In een hotel
Achter mij in t Lloyd hotel zat een mevrouw te bellen. Met zo’n prachtig Engels accent vol dure scholen. Ik luisterde niet echt mee, want ik schreef over reuzen. Na een tijdje begon ik me wel af te vragen wat haar functie was. Directeur misschien, manager. Ze had het vaak over films en distributie, zelden over het creatieve deel ervan. Wel over hinderlijke werknemers en dan liet ze haar stem niet eens vertrouwelijk dalen. Deze vrouw leefde in een wereld van feiten en obstakels. Obstakels, dat waren mensen.

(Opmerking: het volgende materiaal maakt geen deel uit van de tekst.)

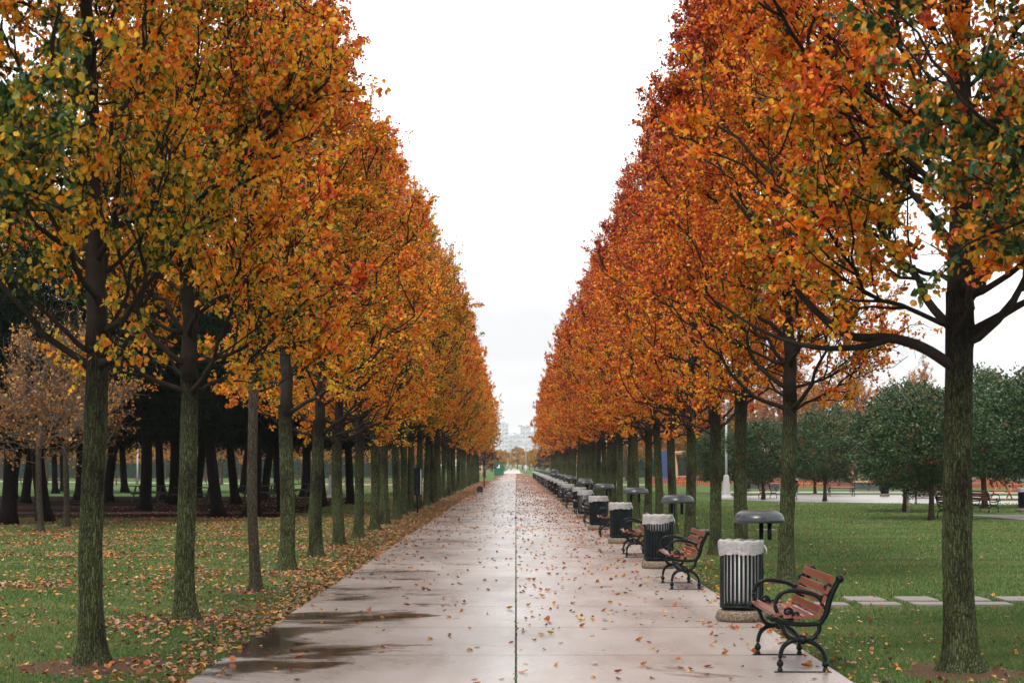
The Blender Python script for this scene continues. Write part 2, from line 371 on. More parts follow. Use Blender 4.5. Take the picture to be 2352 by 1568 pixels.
def grow(seed, nleaf, lsize, z0=2.6, z1=10.4, rmax=2.3, n1=26, n2=9, n3=7, fork=2.7, tr=.118, sides=(12, 6, 4, 3),
         simple=False, trunk_mat='bark', limb_mat='limb', leaf_mat='leaf_l', upright=.5, lean=(0, 0), green=.0, name='avenue_tree', extra=None, twig_r=.0055, first=0.0, lr=1.0, px=.52, hg=.14):
    envelope = lambda z, a, b, r: globals()['envelope'](z, a, b, r, px)
    rng = np.random.default_rng(seed)
    # trunk + leader
    zz = np.concatenate([[-.05, 0, .05, .12, .25, .5], np.linspace(.65, fork+.2, 22 if sides[0] > 8 else 9)])
    ph = rng.uniform(0, 6, 4)
    def axis(z):
        z = np.asarray(z, float)
        return np.stack([lean[0]*z + .035*np.sin(z*.9+ph[0])*np.minimum(z, 1), lean[1]*z + .035*np.sin(z*.8+ph[1])*np.minimum(z, 1), z], -1)
    k = sides[0]*2; an = np.arange(k)*2*PI/k
    flare = 1 + 0.75*np.exp(-np.maximum(zz, 0)/.11) + .14*np.exp(-zz/.6)
    rad = tr*flare*(1-.03*zz)
    lob = 1 + .10*np.exp(-np.maximum(zz, 0)/.2)[:, None]*3*np.sin(an*5+ph[2])[None]**3 * .5 + .045*np.sin(an*3+ph[3]+zz[:, None]*.7) + rng.normal(size=(len(zz), k))*.018
    for q_ in range(6):
        kz, ka, kr = rng.uniform(.5, fork), rng.uniform(0, 6.28), rng.uniform(.08, .2)
        da = np.abs((an-ka+PI) % (2*PI)-PI)
        lob += rng.choice([1, 1, -.6])*kr*np.exp(-((zz[:, None]-kz)/.10)**2-(da[None]/.45)**2)
    A = axis(zz)
    V = A[:, None, :] + np.stack([rad[:, None]*lob*np.cos(an), rad[:, None]*lob*np.sin(an), np.zeros((len(zz), k))], -1)
    tm = MB(); i = np.arange(len(zz)-1)[:, None]*k; j = np.arange(k)[None]; j2 = (j+1) % k
    tm.add(V.reshape(-1, 3), np.stack([i+j, i+j2, i+k+j2, i+k+j], -1).reshape(-1, 4))
    trunk = tm.mesh('trunk', M[trunk_mat])
    bm_ = MB()
    lz = np.linspace(fork, z1*.93, 22); LP = axis(lz)+np.cumsum(rng.normal(size=(22, 3))*[.02, .02, 0], 0)
    LR = tr*.84*np.linspace(1, .02, 22)**1.25+.008; bm_.tubes(LP[None], LR[None], sides[1]+2)
    # primary limbs
    zs = np.sort(fork-.25 + (z1*.86-fork)*rng.uniform(0, 1, n1)**1.25)
    az = np.arange(n1)*2.399963 + rng.uniform(-.4, .4, n1) + first
    ze = np.minimum(zs + .5 + rng.uniform(.2, 1.0, n1)*(z1-zs)*upright, z1-.15)
    low = zs < fork+.5
    ze = np.where(low & (rng.uniform(size=n1) < .5), zs+rng.uniform(.6, 2.0, n1), ze)
    re = envelope(ze, z0, z1, rmax)*rng.uniform(.72, 1.0, n1)
    st = np.stack([np.interp(zs, lz, LP[:, 0]), np.interp(zs, lz, LP[:, 1]), zs], -1)
    out = np.stack([np.cos(az), np.sin(az), np.zeros(n1)], -1)
    en = axis(ze) + out*re[:, None]
    ctl = st + out*(re*rng.uniform(.45, .75, n1))[:, None] + np.array([0, 0, 1.])*((ze-zs)*rng.uniform(.05, .4, n1))[:, None]
    def bez(a, c, b, n, wob):
        t = np.linspace(0, 1, n)[None, :, None]
        P = (1-t)**2*a[:, None]+2*t*(1-t)*c[:, None]+t*t*b[:, None]
        L = np.linalg.norm(b-a, axis=1)[:, None, None]
        w = np.cumsum(rng.normal(size=P.shape), 1)*wob*L/math.sqrt(n); w -= w[:, :1]
        return P + w*np.sin(np.clip(t*1.6, 0, 1)*PI/2)
    P1 = bez(st, ctl, en, 13, .10)
    r0 = np.interp(zs, lz, LR)*rng.uniform(.14, .35, n1)*lr+.008*lr
    R1 = r0[:, None]*np.linspace(1, .22, 13)[None]
    R1[:, 0] *= 1.35
    bm_.tubes(P1, R1, sides[1])
    def sample(P, m, t0, t1):
        T, n, _ = P.shape
        t = rng.uniform(t0, t1, (T, m)); x = t*(n-1); i0 = np.minimum(x.astype(int), n-2); fr = (x-i0)[..., None]
        ii = np.arange(T)[:, None]
        a = P[ii, i0]; b = P[ii, i0+1]
        return (a+(b-a)*fr).reshape(-1, 3), unit(b-a).reshape(-1, 3), t.ravel()
    # secondary
    allP1 = P1
    s2, d2, t2 = sample(P1, n2, .22, 1.0)
    # from leader too
    m = 4*n2; sl, dl, tl = sample(LP[None], m, .15, 1.0); dl = unit(dl*.4+unit(rng.normal(size=dl.shape)*[1, 1, .3]))
    s2 = np.vstack([s2, sl]); d2 = np.vstack([d2, dl])
    outw = unit((s2-axis(s2[:, 2]))*[1, 1, 0]+1e-3)
    dr = unit(d2*.8+outw*.35+rng.normal(size=s2.shape)*.55+[0, 0, upright*.75])
    L2 = rng.uniform(.45, 1.25, len(s2))
    def clip(p):
        c = axis(p[:, 2]); rr = np.linalg.norm((p-c)[:, :2], axis=1); lim = envelope(p[:, 2], z0, z1, rmax)*(1+.10*np.sin(7*np.arctan2(p[:, 1], p[:, 0])+p[:, 2]*2))+rng.uniform(-.15, .28, len(p))
        k_ = np.minimum(1, lim/(rr+1e-6)); q = p.copy(); q[:, :2] = c[:, :2]+(p-c)[:, :2]*k_[:, None]; return q
    e2 = clip(s2+dr*L2[:, None]+[0, 0, .12]); c2 = s2+dr*(L2*.5)[:, None]+rng.normal(size=s2.shape)*.08
    P2 = bez(s2, c2, e2, 7, .10)
    bm_.tubes(P2, np.full((len(P2), 1), .013)*rng.uniform(.7, 1.3, (len(P2), 1))*np.linspace(1, .35, 7)[None], sides[2], cap=False)
    # twigs
    s3, d3, t3 = sample(P2, n3, .25, 1.0)
    outw = unit((s3-axis(s3[:, 2]))*[1, 1, 0]+1e-3)
    dr3 = unit(d3*.6+outw*.25+rng.normal(size=s3.shape)*.6+[0, 0, upright*.6])
    L3 = rng.uniform(.18, .55, len(s3)); tops = (s3[:, 2] > z1*.72) & (rng.uniform(size=len(s3)) < .12); 
    dr3[tops] = unit(dr3[tops]*.3+[0, 0, 1.2]); L3[tops] *= 1.6
    e3 = s3+dr3*L3[:, None]
    P3 = bez(s3, s3+dr3*(L3*.5)[:, None]+rng.normal(size=s3.shape)*.03, e3, 4, .05)
    bm_.tubes(P3, np.full((len(P3), 1), twig_r)*np.linspace(1, .45, 4)[None], sides[3], cap=False)
    if extra is not None: extra(bm_, rng, axis)
    limbs = bm_.mesh('branches', M[limb_mat])
    # leaves
    wt = rng.uniform(.1, 1, len(P3))**1.6; cn = sines(rng, 6, .9)(P3[:, 2]); wt *= np.clip(.75+cn*.9, .12, 2)
    ix = rng.choice(len(P3), nleaf, p=wt/wt.sum()); tt = rng.beta(1.8, 1.0, nleaf)*.98*3; i0 = np.minimum(tt.astype(int), 2)
    C = P3[ix, i0]+(P3[ix, i0+1]-P3[ix, i0])*(tt-i0)[:, None]+rng.normal(size=(nleaf, 3))*.026
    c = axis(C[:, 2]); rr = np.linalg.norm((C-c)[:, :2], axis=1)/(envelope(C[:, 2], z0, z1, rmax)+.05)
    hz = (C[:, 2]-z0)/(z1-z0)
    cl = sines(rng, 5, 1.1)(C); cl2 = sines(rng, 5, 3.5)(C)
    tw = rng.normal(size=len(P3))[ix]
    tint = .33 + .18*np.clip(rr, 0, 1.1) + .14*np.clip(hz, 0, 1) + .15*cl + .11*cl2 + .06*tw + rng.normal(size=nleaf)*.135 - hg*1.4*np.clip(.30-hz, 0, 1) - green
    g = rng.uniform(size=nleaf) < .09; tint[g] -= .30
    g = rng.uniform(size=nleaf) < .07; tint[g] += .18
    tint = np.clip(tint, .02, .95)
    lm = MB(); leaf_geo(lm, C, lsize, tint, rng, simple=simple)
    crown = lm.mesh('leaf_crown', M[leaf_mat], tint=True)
    return dict(trunk=trunk, branches=limbs, crown=crown, name=name)

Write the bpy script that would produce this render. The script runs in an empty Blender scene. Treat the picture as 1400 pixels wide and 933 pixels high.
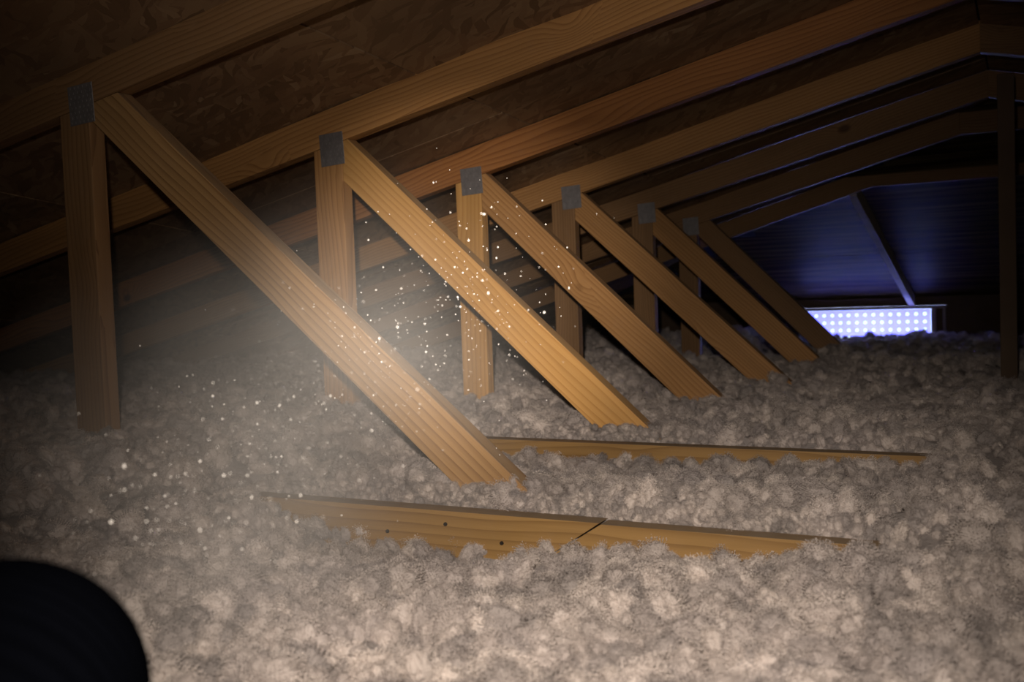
import bpy, bmesh, math, random
import numpy as np
from mathutils import Vector, Matrix, Euler

random.seed(7); rng = np.random.default_rng(7)
SC = bpy.context.scene
COL = SC.collection
OZ = 0.45            # camera height above the ceiling drywall (the attic's floor)

# ------------------------------------------------------------------ camera
CR = Vector((0.88649527, 0.46132469, -0.03613408))
CU = Vector((0.01039124, 0.05822156, 0.9982496))
CW = Vector((-0.46262098, 0.88531903, -0.0468194))
CAM = Vector((0, 0, OZ))
cd = bpy.data.cameras.new('camera'); cam = bpy.data.objects.new('camera', cd); COL.objects.link(cam)
cd.sensor_width = 36; cd.lens = 36 * 1366 / 1400; cd.clip_start = 0.02; cd.clip_end = 60
m = Matrix((CR, CU, -CW)).transposed().to_4x4(); m.translation = CAM
cam.matrix_world = m
cd.dof.use_dof = True; cd.dof.focus_distance = 1.9; cd.dof.aperture_fstop = 6.0
SC.camera = cam

# ------------------------------------------------------------------ world, lights, exposure
w = bpy.data.worlds.new('world'); SC.world = w; w.use_nodes = True
w.node_tree.nodes['Background'].inputs[0].default_value = (0.75, 1.0, 1.0, 1)
w.node_tree.nodes['Background'].inputs[1].default_value = 1.6
SC.view_settings.view_transform = 'Standard'; SC.view_settings.look = 'None'
SC.view_settings.gamma = 1; SC.view_settings.exposure = 0.0
SC.view_settings.use_curve_mapping = False

def aim(o, target):
    d = Vector(target) - o.location
    o.rotation_euler = d.to_track_quat('-Z', 'Y').to_euler()

def pix(px, py, d):           # a direction seen by the photograph, at view depth d
    return CAM + (CW + CR * ((px - 700) / 1366) - CU * ((py - 466.5) / 1366)) * d

def spot(name, loc, target, power, angle, blend, col, size):
    l = bpy.data.lights.new(name, 'SPOT'); l.energy = power; l.spot_size = math.radians(angle)
    l.spot_blend = blend; l.color = col; l.shadow_soft_size = size
    o = bpy.data.objects.new(name, l); COL.objects.link(o); o.location = loc; aim(o, target); return o

HEAD = CAM - CR * 0.035 + CU * 0.10      # headlamp worn just over the camera
WARM = (1.0, 0.86, 0.74)
spot('headlamp_hotspot', HEAD, pix(635, 385, 2), 165, 25, 1.0, WARM, 0.012)
spot('headlamp_spill', HEAD, pix(800, 870, 1.5), 64, 66, 1.0, WARM, 0.012)
spot('headlamp_corona', HEAD, pix(690, 340, 2), 38, 71, 1.0, WARM, 0.012)
dl = bpy.data.lights.new('daylight', 'AREA'); dl.shape = 'RECTANGLE'; dl.size = 1.2; dl.size_y = 0.5
dl.energy = 130; dl.color = (0.42, 0.52, 1.0)
do = bpy.data.objects.new('daylight', dl); COL.objects.link(do); do.location = (-1.0, 7.62, 0.22)
do.rotation_euler = (math.radians(-90), 0, 0)

# ------------------------------------------------------------------ helpers
def tag(o, label=None, cat=None, group=None, kind=None):
    if label: o['label'] = label
    if cat: o['category'] = cat
    if group: o['group'] = group
    if kind: o['kind'] = kind
    return o
def link(name, me, mat=None, parent=None):
    o = bpy.data.objects.new(name, me); COL.objects.link(o)
    if mat: me.materials.append(mat)
    if parent: o.parent = parent
    return o
def empty(name, loc):
    o = bpy.data.objects.new(name, None); COL.objects.link(o); o.location = loc; o.empty_display_size = .1; return o
def mesh_of(bm, smooth=False):
    me = bpy.data.meshes.new('m'); bmesh.ops.recalc_face_normals(bm, faces=bm.faces)
    bm.to_mesh(me); bm.free()
    if smooth:
        me.polygons.foreach_set('use_smooth', [True] * len(me.polygons))
    return me
def prism(poly, y0, y1, bevel=0.0):
    """poly: list of (x,z) ; extruded in y"""
    bm = bmesh.new()
    a = [bm.verts.new((x, y0, z)) for x, z in poly]; b = [bm.verts.new((x, y1, z)) for x, z in poly]
    n = len(poly)
    bm.faces.new(a); bm.faces.new(b[::-1])
    for i in range(n): bm.faces.new((a[i], b[i], b[(i + 1) % n], a[(i + 1) % n]))
    if bevel: bmesh.ops.bevel(bm, geom=bm.edges[:], offset=bevel, segments=2, affect='EDGES', profile=0.6)
    return bm
def clip(poly, px, pz, nx, nz):
    """keep the side where (p-P).n <= 0"""
    out = []
    for i in range(len(poly)):
        a, b = poly[i], poly[(i + 1) % len(poly)]
        da = (a[0] - px) * nx + (a[1] - pz) * nz; db = (b[0] - px) * nx + (b[1] - pz) * nz
        if da <= 0: out.append(a)
        if da * db < 0:
            t = da / (da - db); out.append((a[0] + t * (b[0] - a[0]), a[1] + t * (b[1] - a[1])))
    return out
def board(name, poly, y0, y1, ang, mat, parent, bevel=0.0025, origin=None):
    """poly in world (x,z) ; the object's local x axis runs along the board (angle ang in the xz plane)"""
    if origin is None: origin = (sum(p[0] for p in poly) / len(poly), sum(p[1] for p in poly) / len(poly))
    ca, sa = math.cos(ang), math.sin(ang)
    loc = [((x - origin[0]) * ca + (z - origin[1]) * sa, -(x - origin[0]) * sa + (z - origin[1]) * ca) for x, z in poly]
    bm = prism(loc, -(y1 - y0) / 2, (y1 - y0) / 2, bevel)
    o = link(name, mesh_of(bm), mat, parent)
    p = parent.location if parent else Vector((0, 0, 0))
    o.location = (origin[0] - p.x, (y0 + y1) / 2 - p.y, origin[1] + OZ - p.z)
    o.rotation_euler = (0, -ang, 0)
    return o
def box_bm(bm, c, s, rot=None):
    r = bmesh.ops.create_cube(bm, size=1); vs = r['verts']
    bmesh.ops.scale(bm, vec=s, verts=vs)
    if rot: bmesh.ops.rotate(bm, matrix=rot.to_matrix(), verts=vs)
    bmesh.ops.translate(bm, vec=c, verts=vs); return vs

# ------------------------------------------------------------------ materials
class NT:
    def __init__(s, name):
        s.m = bpy.data.materials.new(name); s.m.use_nodes = True; s.t = s.m.node_tree
        s.n = s.t.nodes; s.b = s.n.get('Principled BSDF'); s.out = s.n.get('Material Output')
    def new(s, typ, **k):
        n = s.n.new(typ)
        for a, v in k.items():
            if a.startswith('i_'):
                n.inputs[a[2:].replace('_', ' ')].default_value = v
            else: setattr(n, a, v)
        return n
    def L(s, a, b): s.t.links.new(a, b)
    def math(s, op, a, b=None, c=None, clamp=False):
        n = s.n.new('ShaderNodeMath'); n.operation = op; n.use_clamp = clamp
        for i, v in enumerate((a, b, c)):
            if v is None: continue
            if isinstance(v, (int, float)): n.inputs[i].default_value = v
            else: s.L(v, n.inputs[i])
        return n.outputs[0]
    def ramp(s, f, stops):
        n = s.n.new('ShaderNodeValToRGB'); e = n.color_ramp.elements
        e[0].position, e[0].color = stops[0][0], (*stops[0][1], 1)
        e[1].position, e[1].color = stops[-1][0], (*stops[-1][1], 1)
        for p, c in stops[1:-1]:
            x = e.new(p); x.color = (*c, 1)
        s.L(f, n.inputs[0]); return n.outputs[0]
    def mix(s, f, a, b, mode='MIX'):
        n = s.n.new('ShaderNodeMix'); n.data_type = 'RGBA'; n.blend_type = mode
        for i, v in ((0, f), (6, a), (7, b)):
            if isinstance(v, (int, float)): n.inputs[i].default_value = v
            elif isinstance(v, tuple): n.inputs[i].default_value = (*v, 1)
            else: s.L(v, n.inputs[i])
        return n.outputs[2]
    def bump(s, h, strength, dist):
        n = s.n.new('ShaderNodeBump'); n.inputs['Strength'].default_value = strength; n.inputs['Distance'].default_value = dist
        s.L(h, n.inputs['Height']); s.L(n.outputs[0], s.b.inputs['Normal'])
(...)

Ze belde zo lang als ik schreef; twee uur. Ik zag haar pas toen ik opstond om weg te gaan. Ze had lang grijs haar in een vlecht, een prehistorische koptelefoon op haar hoofd, als helicoptervliegers in oude oorlogsfilms. Ze hing rommelig in haar stoel; alleen haar stem was gelakt. Ik groette, verbonden door het delen van tijd, maar ze keek door me heen, haar telefoon was haar uitzicht. Ze zag er niet uit als iemand die in obstakels dacht. Ze zag eruit als een wat dikkere versie van mijn oma.